• Data block:

################

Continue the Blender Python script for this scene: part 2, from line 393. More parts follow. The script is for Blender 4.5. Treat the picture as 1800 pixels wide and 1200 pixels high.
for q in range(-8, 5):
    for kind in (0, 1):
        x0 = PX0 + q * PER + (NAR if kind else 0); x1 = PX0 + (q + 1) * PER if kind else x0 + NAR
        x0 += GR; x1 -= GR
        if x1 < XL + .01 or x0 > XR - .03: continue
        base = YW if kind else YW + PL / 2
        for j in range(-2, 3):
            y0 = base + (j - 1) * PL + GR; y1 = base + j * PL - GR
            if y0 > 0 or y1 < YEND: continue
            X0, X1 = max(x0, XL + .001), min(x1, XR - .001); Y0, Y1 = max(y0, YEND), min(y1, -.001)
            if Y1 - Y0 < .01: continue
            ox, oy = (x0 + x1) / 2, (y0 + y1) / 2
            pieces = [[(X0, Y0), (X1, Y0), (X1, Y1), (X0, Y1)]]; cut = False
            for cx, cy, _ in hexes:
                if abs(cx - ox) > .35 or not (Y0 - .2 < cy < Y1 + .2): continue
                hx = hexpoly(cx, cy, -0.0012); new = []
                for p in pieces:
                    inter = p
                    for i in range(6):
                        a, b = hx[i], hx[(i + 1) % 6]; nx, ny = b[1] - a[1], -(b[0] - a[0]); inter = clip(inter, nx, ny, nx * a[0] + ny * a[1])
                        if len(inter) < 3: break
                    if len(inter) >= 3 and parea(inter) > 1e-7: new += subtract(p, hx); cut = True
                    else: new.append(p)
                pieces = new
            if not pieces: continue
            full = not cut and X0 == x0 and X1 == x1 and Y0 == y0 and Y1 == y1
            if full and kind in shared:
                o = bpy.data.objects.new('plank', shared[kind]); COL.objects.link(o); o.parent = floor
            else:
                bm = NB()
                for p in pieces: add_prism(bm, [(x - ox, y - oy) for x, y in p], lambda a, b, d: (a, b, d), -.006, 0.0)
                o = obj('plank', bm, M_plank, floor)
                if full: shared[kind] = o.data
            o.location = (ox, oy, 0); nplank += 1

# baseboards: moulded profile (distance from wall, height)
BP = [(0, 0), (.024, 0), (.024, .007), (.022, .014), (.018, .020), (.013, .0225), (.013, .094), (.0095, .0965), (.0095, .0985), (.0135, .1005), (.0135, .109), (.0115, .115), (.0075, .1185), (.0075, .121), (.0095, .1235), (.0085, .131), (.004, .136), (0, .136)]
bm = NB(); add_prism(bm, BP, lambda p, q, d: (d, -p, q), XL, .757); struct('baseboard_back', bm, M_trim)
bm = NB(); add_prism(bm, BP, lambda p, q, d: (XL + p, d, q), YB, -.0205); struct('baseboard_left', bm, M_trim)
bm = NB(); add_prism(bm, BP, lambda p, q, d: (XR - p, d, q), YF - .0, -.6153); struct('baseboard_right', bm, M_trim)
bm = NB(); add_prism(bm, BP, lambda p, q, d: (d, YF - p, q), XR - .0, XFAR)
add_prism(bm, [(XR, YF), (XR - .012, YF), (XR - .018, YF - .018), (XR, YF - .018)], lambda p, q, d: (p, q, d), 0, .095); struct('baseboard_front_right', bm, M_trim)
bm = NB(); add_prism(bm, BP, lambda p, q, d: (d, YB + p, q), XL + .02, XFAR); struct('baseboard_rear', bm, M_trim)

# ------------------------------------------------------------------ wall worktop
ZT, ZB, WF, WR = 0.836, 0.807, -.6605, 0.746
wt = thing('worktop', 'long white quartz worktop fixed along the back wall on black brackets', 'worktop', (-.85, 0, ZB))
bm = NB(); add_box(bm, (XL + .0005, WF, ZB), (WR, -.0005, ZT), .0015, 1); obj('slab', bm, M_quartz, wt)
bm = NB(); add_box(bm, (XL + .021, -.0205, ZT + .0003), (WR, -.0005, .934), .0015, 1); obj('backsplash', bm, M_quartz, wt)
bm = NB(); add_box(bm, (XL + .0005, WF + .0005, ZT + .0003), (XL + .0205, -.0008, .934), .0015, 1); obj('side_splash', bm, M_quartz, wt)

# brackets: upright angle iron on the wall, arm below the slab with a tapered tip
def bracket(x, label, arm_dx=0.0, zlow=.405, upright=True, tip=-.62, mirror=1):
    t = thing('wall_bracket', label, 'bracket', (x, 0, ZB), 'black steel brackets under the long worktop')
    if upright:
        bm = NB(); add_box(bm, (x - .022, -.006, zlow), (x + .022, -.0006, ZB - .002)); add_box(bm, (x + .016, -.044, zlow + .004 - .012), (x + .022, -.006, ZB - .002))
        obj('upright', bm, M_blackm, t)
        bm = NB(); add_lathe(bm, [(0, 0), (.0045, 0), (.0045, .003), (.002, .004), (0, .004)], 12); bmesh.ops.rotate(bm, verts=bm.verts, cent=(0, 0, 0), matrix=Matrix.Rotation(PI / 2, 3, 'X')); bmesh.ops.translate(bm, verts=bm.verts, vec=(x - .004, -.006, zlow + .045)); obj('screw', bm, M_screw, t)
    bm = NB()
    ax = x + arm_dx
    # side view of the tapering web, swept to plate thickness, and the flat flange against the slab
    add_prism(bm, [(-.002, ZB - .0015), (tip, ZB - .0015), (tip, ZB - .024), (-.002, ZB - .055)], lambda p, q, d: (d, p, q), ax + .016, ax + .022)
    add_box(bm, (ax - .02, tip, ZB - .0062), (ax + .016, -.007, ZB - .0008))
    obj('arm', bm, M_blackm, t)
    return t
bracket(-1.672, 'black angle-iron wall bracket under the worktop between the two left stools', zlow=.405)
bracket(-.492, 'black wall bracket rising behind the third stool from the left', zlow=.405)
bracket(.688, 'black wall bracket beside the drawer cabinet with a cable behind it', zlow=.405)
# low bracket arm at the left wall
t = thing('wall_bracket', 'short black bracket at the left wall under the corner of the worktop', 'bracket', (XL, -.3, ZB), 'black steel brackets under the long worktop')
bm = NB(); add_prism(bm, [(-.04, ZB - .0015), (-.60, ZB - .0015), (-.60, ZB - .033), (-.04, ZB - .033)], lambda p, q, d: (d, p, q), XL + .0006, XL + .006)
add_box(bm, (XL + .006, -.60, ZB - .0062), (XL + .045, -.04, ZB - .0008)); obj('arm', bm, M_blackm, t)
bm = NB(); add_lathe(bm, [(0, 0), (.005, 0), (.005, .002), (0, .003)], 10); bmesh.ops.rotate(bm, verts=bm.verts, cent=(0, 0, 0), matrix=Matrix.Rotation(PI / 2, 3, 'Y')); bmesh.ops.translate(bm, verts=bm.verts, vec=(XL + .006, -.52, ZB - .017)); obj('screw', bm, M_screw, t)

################

• Problem description: Reproduce the material exactly, with every line intact.

• Written solution:
Continue the Blender Python script for this scene: part 2, from line 393. More parts follow. The script is for Blender 4.5. Treat the picture as 1800 pixels wide and 1200 pixels high.
for q in range(-8, 5):
    for kind in (0, 1):
        x0 = PX0 + q * PER + (NAR if kind else 0); x1 = PX0 + (q + 1) * PER if kind else x0 + NAR
        x0 += GR; x1 -= GR
        if x1 < XL + .01 or x0 > XR - .03: continue
        base = YW if kind else YW + PL / 2
        for j in range(-2, 3):
            y0 = base + (j - 1) * PL + GR; y1 = base + j * PL - GR
            if y0 > 0 or y1 < YEND: continue
            X0, X1 = max(x0, XL + .001), min(x1, XR - .001); Y0, Y1 = max(y0, YEND), min(y1, -.001)
            if Y1 - Y0 < .01: continue
            ox, oy = (x0 + x1) / 2, (y0 + y1) / 2
            pieces = [[(X0, Y0), (X1, Y0), (X1, Y1), (X0, Y1)]]; cut = False
            for cx, cy, _ in hexes:
                if abs(cx - ox) > .35 or not (Y0 - .2 < cy < Y1 + .2): continue
                hx = hexpoly(cx, cy, -0.0012); new = []
                for p in pieces:
                    inter = p
                    for i in range(6):
                        a, b = hx[i], hx[(i + 1) % 6]; nx, ny = b[1] - a[1], -(b[0] - a[0]); inter = clip(inter, nx, ny, nx * a[0] + ny * a[1])
                        if len(inter) < 3: break
                    if len(inter) >= 3 and parea(inter) > 1e-7: new += subtract(p, hx); cut = True
                    else: new.append(p)
                pieces = new
            if not pieces: continue
            full = not cut and X0 == x0 and X1 == x1 and Y0 == y0 and Y1 == y1
            if full and kind in shared:
                o = bpy.data.objects.new('plank', shared[kind]); COL.objects.link(o); o.parent = floor
            else:
                bm = NB()
                for p in pieces: add_prism(bm, [(x - ox, y - oy) for x, y in p], lambda a, b, d: (a, b, d), -.006, 0.0)
                o = obj('plank', bm, M_plank, floor)
                if full: shared[kind] = o.data
            o.location = (ox, oy, 0); nplank += 1

# baseboards: moulded profile (distance from wall, height)
BP = [(0, 0), (.024, 0), (.024, .007), (.022, .014), (.018, .020), (.013, .0225), (.013, .094), (.0095, .0965), (.0095, .0985), (.0135, .1005), (.0135, .109), (.0115, .115), (.0075, .1185), (.0075, .121), (.0095, .1235), (.0085, .131), (.004, .136), (0, .136)]
bm = NB(); add_prism(bm, BP, lambda p, q, d: (d, -p, q), XL, .757); struct('baseboard_back', bm, M_trim)
bm = NB(); add_prism(bm, BP, lambda p, q, d: (XL + p, d, q), YB, -.0205); struct('baseboard_left', bm, M_trim)
bm = NB(); add_prism(bm, BP, lambda p, q, d: (XR - p, d, q), YF - .0, -.6153); struct('baseboard_right', bm, M_trim)
bm = NB(); add_prism(bm, BP, lambda p, q, d: (d, YF - p, q), XR - .0, XFAR)
add_prism(bm, [(XR, YF), (XR - .012, YF), (XR - .018, YF - .018), (XR, YF - .018)], lambda p, q, d: (p, q, d), 0, .095); struct('baseboard_front_right', bm, M_trim)
bm = NB(); add_prism(bm, BP, lambda p, q, d: (d, YB + p, q), XL + .02, XFAR); struct('baseboard_rear', bm, M_trim)

# ------------------------------------------------------------------ wall worktop
ZT, ZB, WF, WR = 0.836, 0.807, -.6605, 0.746
wt = thing('worktop', 'long white quartz worktop fixed along the back wall on black brackets', 'worktop', (-.85, 0, ZB))
bm = NB(); add_box(bm, (XL + .0005, WF, ZB), (WR, -.0005, ZT), .0015, 1); obj('slab', bm, M_quartz, wt)
bm = NB(); add_box(bm, (XL + .021, -.0205, ZT + .0003), (WR, -.0005, .934), .0015, 1); obj('backsplash', bm, M_quartz, wt)
bm = NB(); add_box(bm, (XL + .0005, WF + .0005, ZT + .0003), (XL + .0205, -.0008, .934), .0015, 1); obj('side_splash', bm, M_quartz, wt)

# brackets: upright angle iron on the wall, arm below the slab with a tapered tip
def bracket(x, label, arm_dx=0.0, zlow=.405, upright=True, tip=-.62, mirror=1):
    t = thing('wall_bracket', label, 'bracket', (x, 0, ZB), 'black steel brackets under the long worktop')
    if upright:
        bm = NB(); add_box(bm, (x - .022, -.006, zlow), (x + .022, -.0006, ZB - .002)); add_box(bm, (x + .016, -.044, zlow + .004 - .012), (x + .022, -.006, ZB - .002))
        obj('upright', bm, M_blackm, t)
        bm = NB(); add_lathe(bm, [(0, 0), (.0045, 0), (.0045, .003), (.002, .004), (0, .004)], 12); bmesh.ops.rotate(bm, verts=bm.verts, cent=(0, 0, 0), matrix=Matrix.Rotation(PI / 2, 3, 'X')); bmesh.ops.translate(bm, verts=bm.verts, vec=(x - .004, -.006, zlow + .045)); obj('screw', bm, M_screw, t)
    bm = NB()
    ax = x + arm_dx
    # side view of the tapering web, swept to plate thickness, and the flat flange against the slab
    add_prism(bm, [(-.002, ZB - .0015), (tip, ZB - .0015), (tip, ZB - .024), (-.002, ZB - .055)], lambda p, q, d: (d, p, q), ax + .016, ax + .022)
    add_box(bm, (ax - .02, tip, ZB - .0062), (ax + .016, -.007, ZB - .0008))
    obj('arm', bm, M_blackm, t)
    return t
bracket(-1.672, 'black angle-iron wall bracket under the worktop between the two left stools', zlow=.405)
bracket(-.492, 'black wall bracket rising behind the third stool from the left', zlow=.405)
bracket(.688, 'black wall bracket beside the drawer cabinet with a cable behind it', zlow=.405)
# low bracket arm at the left wall
t = thing('wall_bracket', 'short black bracket at the left wall under the corner of the worktop', 'bracket', (XL, -.3, ZB), 'black steel brackets under the long worktop')
bm = NB(); add_prism(bm, [(-.04, ZB - .0015), (-.60, ZB - .0015), (-.60, ZB - .033), (-.04, ZB - .033)], lambda p, q, d: (d, p, q), XL + .0006, XL + .006)
add_box(bm, (XL + .006, -.60, ZB - .0062), (XL + .045, -.04, ZB - .0008)); obj('arm', bm, M_blackm, t)
bm = NB(); add_lathe(bm, [(0, 0), (.005, 0), (.005, .002), (0, .003)], 10); bmesh.ops.rotate(bm, verts=bm.verts, cent=(0, 0, 0), matrix=Matrix.Rotation(PI / 2, 3, 'Y')); bmesh.ops.translate(bm, verts=bm.verts, vec=(XL + .006, -.52, ZB - .017)); obj('screw', bm, M_screw, t)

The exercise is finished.